[Scenes as source code]
************
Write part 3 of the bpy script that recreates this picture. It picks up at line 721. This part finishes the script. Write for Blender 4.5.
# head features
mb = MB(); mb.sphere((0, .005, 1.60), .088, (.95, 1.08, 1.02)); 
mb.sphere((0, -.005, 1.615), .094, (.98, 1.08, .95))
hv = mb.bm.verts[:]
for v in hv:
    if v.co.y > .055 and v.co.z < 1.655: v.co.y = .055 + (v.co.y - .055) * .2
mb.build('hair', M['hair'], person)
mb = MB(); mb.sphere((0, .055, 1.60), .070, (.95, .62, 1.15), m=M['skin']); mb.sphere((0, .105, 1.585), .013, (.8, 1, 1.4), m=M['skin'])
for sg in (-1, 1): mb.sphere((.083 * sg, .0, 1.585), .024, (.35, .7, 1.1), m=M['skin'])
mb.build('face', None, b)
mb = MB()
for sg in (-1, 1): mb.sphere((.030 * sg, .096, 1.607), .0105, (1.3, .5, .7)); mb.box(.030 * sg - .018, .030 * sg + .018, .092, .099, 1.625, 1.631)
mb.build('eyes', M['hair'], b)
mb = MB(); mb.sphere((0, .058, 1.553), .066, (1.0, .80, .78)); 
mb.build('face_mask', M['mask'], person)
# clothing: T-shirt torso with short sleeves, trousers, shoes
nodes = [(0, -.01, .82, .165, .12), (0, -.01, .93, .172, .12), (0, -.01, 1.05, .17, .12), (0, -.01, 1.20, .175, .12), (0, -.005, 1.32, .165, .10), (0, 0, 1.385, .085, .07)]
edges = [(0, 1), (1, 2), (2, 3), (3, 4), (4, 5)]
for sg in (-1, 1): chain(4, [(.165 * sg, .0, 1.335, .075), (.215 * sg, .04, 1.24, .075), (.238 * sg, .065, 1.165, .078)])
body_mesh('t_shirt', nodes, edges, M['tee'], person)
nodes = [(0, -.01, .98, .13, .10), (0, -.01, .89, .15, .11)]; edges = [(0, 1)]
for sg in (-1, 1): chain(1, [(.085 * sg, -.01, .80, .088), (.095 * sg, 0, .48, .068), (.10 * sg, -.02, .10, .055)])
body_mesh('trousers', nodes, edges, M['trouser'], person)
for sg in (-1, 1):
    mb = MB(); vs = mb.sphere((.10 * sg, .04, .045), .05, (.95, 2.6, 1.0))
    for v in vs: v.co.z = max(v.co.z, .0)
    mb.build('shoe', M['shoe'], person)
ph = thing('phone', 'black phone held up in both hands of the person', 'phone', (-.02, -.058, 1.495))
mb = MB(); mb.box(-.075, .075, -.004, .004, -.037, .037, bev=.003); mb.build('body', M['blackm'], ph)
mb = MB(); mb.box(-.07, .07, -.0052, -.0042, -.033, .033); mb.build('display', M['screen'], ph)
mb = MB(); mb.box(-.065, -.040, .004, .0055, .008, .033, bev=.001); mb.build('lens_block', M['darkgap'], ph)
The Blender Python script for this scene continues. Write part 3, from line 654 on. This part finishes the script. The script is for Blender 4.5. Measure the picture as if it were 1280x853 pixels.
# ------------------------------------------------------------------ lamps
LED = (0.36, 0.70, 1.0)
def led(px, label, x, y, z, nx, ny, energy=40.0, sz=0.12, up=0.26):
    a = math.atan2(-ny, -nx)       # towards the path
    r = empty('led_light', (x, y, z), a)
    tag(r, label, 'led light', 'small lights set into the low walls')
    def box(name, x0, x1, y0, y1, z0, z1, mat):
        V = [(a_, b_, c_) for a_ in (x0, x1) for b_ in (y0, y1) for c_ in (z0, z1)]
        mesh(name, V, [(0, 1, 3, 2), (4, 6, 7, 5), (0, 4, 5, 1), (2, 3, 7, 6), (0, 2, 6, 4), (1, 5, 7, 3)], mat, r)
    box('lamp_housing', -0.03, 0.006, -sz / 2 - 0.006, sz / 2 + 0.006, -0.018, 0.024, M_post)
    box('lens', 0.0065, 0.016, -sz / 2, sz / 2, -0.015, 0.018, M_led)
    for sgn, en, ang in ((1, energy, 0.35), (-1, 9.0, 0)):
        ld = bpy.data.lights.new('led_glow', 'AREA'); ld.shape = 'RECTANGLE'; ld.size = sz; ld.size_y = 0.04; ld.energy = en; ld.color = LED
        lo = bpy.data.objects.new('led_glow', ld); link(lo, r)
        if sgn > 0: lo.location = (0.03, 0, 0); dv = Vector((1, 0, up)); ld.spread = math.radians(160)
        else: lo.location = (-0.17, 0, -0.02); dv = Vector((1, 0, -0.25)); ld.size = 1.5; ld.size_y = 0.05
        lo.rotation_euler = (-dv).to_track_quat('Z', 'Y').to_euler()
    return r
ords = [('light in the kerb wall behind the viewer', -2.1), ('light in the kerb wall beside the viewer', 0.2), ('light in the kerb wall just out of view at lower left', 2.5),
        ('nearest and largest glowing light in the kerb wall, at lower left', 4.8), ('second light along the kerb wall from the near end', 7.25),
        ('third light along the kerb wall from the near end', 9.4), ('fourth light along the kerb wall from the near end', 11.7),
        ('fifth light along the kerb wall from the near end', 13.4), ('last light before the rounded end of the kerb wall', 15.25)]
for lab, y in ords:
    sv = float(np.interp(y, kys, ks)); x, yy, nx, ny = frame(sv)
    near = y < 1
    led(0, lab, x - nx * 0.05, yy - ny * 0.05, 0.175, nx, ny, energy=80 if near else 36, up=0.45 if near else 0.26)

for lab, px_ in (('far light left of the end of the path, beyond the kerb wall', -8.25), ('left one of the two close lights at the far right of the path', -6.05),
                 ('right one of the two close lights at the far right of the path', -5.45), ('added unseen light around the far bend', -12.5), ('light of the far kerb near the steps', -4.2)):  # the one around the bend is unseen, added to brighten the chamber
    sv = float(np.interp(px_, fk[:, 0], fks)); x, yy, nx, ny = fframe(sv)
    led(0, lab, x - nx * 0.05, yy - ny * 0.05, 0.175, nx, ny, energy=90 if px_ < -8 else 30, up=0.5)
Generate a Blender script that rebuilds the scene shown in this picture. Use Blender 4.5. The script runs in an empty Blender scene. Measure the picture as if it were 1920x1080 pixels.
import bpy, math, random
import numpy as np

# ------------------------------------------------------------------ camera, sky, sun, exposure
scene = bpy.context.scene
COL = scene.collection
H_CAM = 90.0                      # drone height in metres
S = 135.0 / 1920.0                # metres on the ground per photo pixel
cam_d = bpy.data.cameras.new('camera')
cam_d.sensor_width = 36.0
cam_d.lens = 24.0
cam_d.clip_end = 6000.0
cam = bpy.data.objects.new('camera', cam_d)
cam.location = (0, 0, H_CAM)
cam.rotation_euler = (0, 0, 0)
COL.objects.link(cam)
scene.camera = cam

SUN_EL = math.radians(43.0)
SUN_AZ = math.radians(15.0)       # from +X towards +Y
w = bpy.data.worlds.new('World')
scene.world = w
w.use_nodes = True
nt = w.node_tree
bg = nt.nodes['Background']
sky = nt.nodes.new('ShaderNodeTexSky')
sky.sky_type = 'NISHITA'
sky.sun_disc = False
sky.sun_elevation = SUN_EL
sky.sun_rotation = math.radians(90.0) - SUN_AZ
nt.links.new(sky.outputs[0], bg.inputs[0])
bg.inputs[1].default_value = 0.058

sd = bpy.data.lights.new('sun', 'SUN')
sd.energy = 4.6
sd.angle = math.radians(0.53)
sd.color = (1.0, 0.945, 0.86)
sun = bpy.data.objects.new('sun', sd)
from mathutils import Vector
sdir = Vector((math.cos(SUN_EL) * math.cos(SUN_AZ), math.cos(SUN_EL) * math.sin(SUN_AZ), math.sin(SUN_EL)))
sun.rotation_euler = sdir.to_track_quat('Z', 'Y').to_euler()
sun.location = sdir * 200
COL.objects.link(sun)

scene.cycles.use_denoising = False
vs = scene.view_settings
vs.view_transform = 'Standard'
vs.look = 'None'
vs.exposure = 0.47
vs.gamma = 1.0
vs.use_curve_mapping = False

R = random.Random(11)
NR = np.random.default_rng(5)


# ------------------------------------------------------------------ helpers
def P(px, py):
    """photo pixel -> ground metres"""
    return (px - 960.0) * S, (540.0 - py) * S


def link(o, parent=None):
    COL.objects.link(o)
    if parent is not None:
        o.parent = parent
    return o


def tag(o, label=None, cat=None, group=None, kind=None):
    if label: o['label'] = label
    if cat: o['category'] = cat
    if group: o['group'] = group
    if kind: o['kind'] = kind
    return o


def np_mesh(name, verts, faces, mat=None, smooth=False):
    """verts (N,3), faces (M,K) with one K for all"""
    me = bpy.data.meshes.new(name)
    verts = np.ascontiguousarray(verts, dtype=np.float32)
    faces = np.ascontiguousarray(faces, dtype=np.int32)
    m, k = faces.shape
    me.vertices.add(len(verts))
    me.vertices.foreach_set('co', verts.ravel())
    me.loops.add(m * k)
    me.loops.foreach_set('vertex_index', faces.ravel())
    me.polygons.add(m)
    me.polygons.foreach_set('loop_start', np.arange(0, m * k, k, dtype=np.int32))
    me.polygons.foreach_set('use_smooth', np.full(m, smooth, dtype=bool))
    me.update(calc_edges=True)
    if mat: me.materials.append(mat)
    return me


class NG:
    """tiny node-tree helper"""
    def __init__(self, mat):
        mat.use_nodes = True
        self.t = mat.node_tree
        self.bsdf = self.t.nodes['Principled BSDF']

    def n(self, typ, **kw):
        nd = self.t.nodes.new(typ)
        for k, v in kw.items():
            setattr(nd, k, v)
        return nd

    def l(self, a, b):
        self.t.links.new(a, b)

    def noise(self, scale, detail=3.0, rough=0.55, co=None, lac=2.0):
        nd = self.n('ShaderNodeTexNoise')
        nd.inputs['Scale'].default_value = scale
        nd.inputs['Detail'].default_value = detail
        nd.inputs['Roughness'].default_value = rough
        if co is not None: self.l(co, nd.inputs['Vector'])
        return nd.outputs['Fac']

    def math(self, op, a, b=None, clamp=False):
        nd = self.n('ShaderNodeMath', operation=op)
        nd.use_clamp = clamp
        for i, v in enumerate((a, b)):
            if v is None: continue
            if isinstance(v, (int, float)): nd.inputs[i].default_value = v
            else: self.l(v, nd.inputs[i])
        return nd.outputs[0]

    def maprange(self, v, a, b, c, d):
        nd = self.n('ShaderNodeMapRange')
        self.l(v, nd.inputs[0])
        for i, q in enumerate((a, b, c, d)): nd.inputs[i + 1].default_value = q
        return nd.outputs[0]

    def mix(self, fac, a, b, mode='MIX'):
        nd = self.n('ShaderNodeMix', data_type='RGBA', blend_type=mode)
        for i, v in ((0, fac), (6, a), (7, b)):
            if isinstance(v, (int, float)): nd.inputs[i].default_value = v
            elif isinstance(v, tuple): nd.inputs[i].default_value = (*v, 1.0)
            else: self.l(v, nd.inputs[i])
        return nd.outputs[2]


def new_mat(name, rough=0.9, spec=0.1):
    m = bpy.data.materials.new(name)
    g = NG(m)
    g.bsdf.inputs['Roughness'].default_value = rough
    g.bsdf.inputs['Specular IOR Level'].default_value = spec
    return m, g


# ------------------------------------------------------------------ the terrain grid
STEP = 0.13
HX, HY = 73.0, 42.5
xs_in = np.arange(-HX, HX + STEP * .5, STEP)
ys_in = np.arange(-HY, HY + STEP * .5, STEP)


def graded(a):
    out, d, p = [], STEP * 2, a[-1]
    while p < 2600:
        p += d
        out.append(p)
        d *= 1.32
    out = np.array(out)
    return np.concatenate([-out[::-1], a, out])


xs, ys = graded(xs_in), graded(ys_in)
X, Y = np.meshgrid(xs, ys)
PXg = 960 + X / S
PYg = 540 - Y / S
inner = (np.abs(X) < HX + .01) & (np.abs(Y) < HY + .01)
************
Stated problem - Reproduce exactly, and only, the lines from the one that contains "Generate a Blender" down to the one that contains "import numpy as np", both ends included.

Solution -
Generate a Blender script that rebuilds the scene shown in this picture. Use Blender 4.5. The script runs in an empty Blender scene. Measure the picture as if it were 1920x1080 pixels.
import bpy, math, random
import numpy as np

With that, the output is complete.